**SOURCE MATERIAL**
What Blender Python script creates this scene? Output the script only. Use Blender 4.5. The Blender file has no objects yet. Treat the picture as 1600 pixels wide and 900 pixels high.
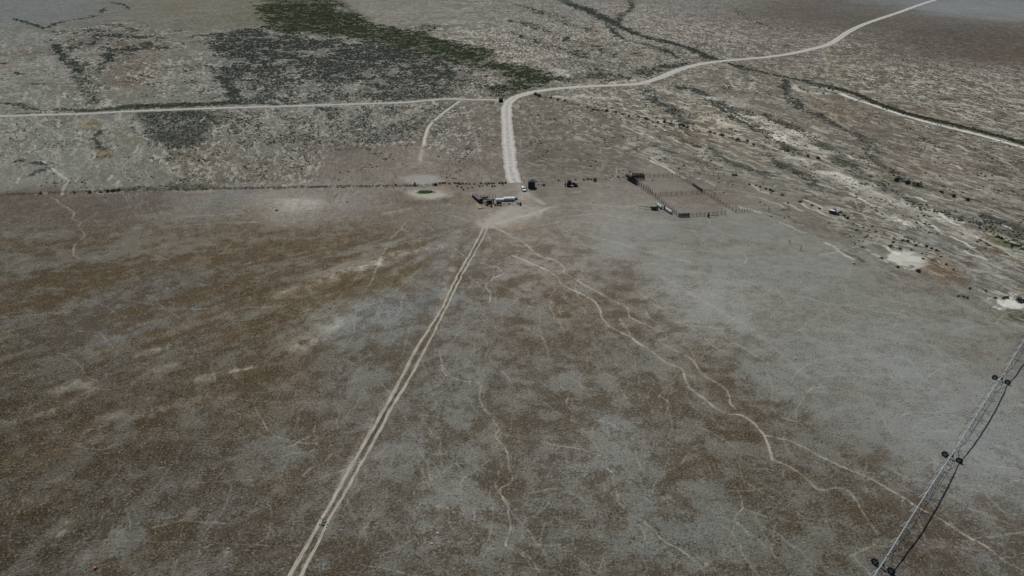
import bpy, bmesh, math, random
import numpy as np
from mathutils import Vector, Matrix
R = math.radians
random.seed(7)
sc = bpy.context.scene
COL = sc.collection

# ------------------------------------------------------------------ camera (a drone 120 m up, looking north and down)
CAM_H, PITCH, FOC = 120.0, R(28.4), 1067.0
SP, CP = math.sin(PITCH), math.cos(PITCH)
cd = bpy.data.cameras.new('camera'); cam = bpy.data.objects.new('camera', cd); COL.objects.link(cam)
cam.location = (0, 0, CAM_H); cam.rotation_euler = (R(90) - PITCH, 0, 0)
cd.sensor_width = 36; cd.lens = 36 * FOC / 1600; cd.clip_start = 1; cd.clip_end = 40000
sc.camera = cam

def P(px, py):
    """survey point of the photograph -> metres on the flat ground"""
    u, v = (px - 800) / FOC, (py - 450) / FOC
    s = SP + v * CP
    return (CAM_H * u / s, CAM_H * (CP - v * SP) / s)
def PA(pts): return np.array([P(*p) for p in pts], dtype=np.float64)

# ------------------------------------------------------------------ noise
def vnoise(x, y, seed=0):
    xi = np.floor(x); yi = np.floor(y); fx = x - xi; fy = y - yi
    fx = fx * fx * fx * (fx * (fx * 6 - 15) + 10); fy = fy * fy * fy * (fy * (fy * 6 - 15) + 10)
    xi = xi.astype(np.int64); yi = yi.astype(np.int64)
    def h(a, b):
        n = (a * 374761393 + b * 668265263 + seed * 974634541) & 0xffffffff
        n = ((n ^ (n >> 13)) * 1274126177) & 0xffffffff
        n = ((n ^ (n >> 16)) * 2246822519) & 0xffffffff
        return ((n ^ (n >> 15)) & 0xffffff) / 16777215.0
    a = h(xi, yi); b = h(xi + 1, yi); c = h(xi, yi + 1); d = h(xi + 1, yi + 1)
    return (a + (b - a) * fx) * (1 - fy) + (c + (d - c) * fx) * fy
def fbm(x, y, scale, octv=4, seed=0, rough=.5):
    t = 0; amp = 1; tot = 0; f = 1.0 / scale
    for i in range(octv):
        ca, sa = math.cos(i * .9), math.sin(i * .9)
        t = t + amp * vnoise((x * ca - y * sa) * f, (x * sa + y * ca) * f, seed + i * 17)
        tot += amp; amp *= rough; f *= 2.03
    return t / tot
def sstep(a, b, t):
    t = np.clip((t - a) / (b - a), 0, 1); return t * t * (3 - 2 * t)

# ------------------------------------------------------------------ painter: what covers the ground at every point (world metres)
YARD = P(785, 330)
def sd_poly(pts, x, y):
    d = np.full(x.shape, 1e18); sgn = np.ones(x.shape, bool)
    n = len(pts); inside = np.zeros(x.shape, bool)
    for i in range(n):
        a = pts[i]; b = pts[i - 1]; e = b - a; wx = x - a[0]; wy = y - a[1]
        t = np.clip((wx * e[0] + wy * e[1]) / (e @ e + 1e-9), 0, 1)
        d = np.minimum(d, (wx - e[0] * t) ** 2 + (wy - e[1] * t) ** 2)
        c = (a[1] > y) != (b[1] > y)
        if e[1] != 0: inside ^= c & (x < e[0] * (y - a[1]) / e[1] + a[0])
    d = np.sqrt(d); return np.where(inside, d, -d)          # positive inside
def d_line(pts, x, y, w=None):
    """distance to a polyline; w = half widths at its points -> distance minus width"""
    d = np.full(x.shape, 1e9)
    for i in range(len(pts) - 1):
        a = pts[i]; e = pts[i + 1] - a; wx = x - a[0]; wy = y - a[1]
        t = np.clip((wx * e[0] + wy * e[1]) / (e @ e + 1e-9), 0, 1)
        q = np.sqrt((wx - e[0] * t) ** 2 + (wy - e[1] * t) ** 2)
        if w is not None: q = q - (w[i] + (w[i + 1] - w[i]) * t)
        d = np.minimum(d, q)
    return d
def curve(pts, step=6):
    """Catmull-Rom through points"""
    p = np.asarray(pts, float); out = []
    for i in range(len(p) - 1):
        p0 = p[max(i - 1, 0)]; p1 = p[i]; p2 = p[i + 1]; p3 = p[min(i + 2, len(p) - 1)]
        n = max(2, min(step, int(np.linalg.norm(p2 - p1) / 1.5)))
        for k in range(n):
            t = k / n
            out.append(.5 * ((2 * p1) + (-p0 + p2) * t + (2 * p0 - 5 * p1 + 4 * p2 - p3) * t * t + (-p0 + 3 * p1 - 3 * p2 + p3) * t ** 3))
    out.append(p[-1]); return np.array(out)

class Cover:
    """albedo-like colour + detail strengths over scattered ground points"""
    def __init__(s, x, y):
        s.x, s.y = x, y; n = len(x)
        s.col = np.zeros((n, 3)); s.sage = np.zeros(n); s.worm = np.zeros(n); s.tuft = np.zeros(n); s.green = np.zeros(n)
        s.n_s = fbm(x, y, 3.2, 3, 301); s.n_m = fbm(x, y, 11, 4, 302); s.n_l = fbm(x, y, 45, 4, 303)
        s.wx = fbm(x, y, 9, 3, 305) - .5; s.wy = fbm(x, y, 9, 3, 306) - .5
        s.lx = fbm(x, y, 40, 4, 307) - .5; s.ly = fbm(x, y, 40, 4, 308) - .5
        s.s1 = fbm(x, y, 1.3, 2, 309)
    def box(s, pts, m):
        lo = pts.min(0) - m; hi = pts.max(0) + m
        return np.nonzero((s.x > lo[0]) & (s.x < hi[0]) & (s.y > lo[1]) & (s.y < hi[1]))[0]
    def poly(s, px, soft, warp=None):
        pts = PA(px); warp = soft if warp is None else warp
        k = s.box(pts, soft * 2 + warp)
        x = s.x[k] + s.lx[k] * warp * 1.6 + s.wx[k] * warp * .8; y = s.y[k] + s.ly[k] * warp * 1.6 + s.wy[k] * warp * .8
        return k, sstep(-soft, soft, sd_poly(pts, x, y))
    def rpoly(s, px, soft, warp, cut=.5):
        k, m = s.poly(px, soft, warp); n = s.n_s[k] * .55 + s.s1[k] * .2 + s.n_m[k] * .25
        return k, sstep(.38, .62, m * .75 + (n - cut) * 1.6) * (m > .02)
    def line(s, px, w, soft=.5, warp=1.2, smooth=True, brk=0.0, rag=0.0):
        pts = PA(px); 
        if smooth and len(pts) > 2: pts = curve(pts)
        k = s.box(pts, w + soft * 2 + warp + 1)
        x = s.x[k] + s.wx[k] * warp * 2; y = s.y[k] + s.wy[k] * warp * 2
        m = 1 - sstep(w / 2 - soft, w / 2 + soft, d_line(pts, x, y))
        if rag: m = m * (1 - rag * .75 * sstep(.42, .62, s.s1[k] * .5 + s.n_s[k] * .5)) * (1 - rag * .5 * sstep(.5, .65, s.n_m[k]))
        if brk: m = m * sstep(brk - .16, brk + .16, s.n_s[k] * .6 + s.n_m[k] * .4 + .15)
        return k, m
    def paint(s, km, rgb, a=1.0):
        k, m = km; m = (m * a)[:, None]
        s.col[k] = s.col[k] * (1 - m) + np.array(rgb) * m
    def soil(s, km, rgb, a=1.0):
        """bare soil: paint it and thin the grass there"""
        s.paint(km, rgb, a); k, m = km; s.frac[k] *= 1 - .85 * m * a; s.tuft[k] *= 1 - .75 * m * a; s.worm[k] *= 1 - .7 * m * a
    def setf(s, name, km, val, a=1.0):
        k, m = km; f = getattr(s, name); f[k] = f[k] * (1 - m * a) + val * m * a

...

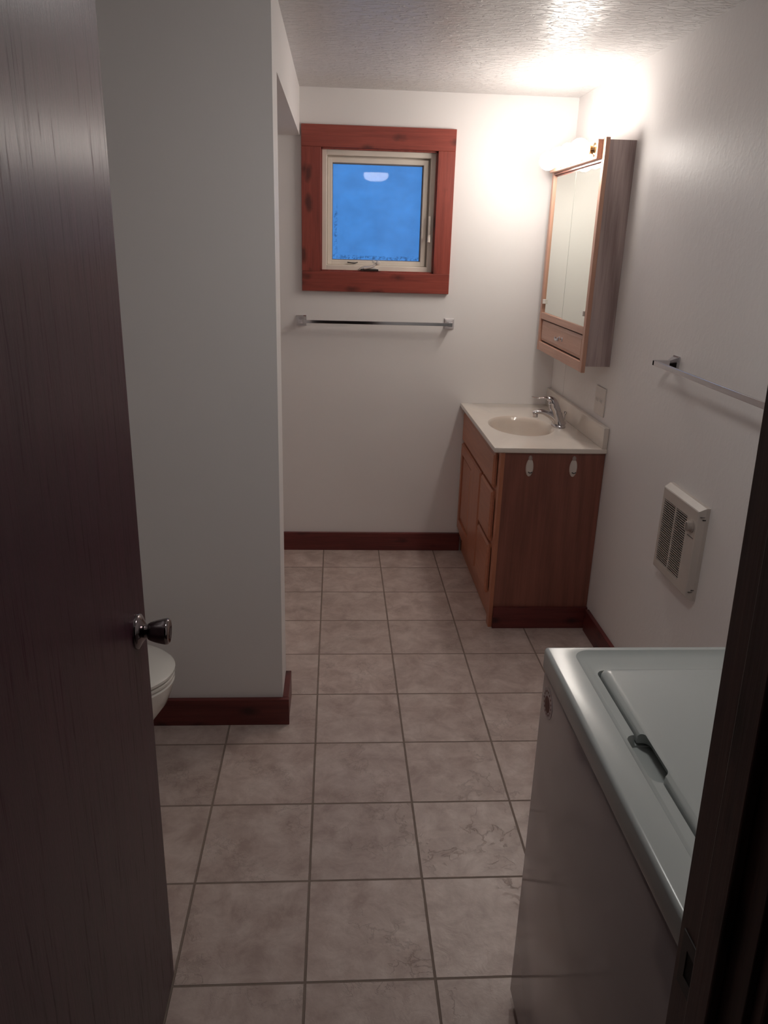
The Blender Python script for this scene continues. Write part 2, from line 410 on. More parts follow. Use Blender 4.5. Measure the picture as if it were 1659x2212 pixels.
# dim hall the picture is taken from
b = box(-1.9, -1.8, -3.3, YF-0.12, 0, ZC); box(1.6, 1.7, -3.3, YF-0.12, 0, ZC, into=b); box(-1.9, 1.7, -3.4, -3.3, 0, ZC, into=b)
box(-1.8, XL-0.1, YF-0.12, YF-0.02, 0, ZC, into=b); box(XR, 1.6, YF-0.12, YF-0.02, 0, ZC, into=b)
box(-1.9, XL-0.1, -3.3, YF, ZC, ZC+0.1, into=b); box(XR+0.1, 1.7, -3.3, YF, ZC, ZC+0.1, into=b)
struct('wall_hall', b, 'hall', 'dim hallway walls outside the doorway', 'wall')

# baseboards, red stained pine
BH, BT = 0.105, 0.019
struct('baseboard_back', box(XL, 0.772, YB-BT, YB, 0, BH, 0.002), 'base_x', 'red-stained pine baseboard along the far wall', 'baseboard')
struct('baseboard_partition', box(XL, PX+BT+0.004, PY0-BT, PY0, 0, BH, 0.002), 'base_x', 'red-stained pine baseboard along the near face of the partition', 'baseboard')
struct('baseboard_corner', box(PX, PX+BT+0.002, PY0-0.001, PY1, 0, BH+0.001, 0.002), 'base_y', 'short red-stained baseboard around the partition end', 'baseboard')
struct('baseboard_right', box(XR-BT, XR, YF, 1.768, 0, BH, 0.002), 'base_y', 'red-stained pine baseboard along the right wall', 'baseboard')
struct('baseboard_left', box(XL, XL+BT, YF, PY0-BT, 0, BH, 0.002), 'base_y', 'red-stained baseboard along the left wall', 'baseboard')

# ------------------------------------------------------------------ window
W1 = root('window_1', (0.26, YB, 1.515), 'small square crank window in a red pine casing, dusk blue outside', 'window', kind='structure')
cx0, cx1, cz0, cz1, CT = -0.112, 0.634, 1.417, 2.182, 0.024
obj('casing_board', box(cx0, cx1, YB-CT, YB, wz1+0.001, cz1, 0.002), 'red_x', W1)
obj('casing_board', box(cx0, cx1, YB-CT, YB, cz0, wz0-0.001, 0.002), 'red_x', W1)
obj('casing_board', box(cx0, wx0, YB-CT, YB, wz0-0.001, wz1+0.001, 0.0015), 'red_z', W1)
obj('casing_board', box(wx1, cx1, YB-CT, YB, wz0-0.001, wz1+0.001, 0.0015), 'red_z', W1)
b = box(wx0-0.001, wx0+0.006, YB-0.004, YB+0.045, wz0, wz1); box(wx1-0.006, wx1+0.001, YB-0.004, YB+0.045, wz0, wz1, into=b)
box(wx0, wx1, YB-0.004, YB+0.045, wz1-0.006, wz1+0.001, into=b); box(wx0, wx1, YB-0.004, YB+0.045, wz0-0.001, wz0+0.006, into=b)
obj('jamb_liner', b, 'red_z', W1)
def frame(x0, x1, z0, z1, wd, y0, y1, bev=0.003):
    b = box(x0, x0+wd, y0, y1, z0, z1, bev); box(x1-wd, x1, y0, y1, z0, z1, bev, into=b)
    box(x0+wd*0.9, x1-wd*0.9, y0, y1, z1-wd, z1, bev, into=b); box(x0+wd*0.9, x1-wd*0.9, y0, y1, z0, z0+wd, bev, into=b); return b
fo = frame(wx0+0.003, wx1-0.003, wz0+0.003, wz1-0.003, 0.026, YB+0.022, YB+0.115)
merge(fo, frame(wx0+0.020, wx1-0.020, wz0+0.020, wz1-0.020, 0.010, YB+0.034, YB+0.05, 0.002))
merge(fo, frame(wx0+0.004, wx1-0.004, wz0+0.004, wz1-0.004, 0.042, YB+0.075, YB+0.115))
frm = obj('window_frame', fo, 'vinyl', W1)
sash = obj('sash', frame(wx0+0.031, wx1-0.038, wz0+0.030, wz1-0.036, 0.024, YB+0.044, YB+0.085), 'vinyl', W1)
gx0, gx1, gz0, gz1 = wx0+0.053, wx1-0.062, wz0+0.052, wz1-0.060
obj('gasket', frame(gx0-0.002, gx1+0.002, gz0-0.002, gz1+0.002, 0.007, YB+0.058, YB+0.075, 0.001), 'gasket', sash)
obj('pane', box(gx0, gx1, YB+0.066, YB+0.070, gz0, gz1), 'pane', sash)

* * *

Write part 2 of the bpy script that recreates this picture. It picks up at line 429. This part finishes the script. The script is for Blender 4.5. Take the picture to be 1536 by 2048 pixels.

**WHAT NEEDS TO BE DONE**
Starting with the line that contains "The Blender Python", repeat each line exactly, and stop once the line that contains "struct('wall_hall', b, 'hall', 'dim" has been repeated.

**RESPONSE TO THIS TASK**
The Blender Python script for this scene continues. Write part 2, from line 410 on. More parts follow. Use Blender 4.5. Measure the picture as if it were 1659x2212 pixels.
# dim hall the picture is taken from
b = box(-1.9, -1.8, -3.3, YF-0.12, 0, ZC); box(1.6, 1.7, -3.3, YF-0.12, 0, ZC, into=b); box(-1.9, 1.7, -3.4, -3.3, 0, ZC, into=b)
box(-1.8, XL-0.1, YF-0.12, YF-0.02, 0, ZC, into=b); box(XR, 1.6, YF-0.12, YF-0.02, 0, ZC, into=b)
box(-1.9, XL-0.1, -3.3, YF, ZC, ZC+0.1, into=b); box(XR+0.1, 1.7, -3.3, YF, ZC, ZC+0.1, into=b)
struct('wall_hall', b, 'hall', 'dim hallway walls outside the doorway', 'wall')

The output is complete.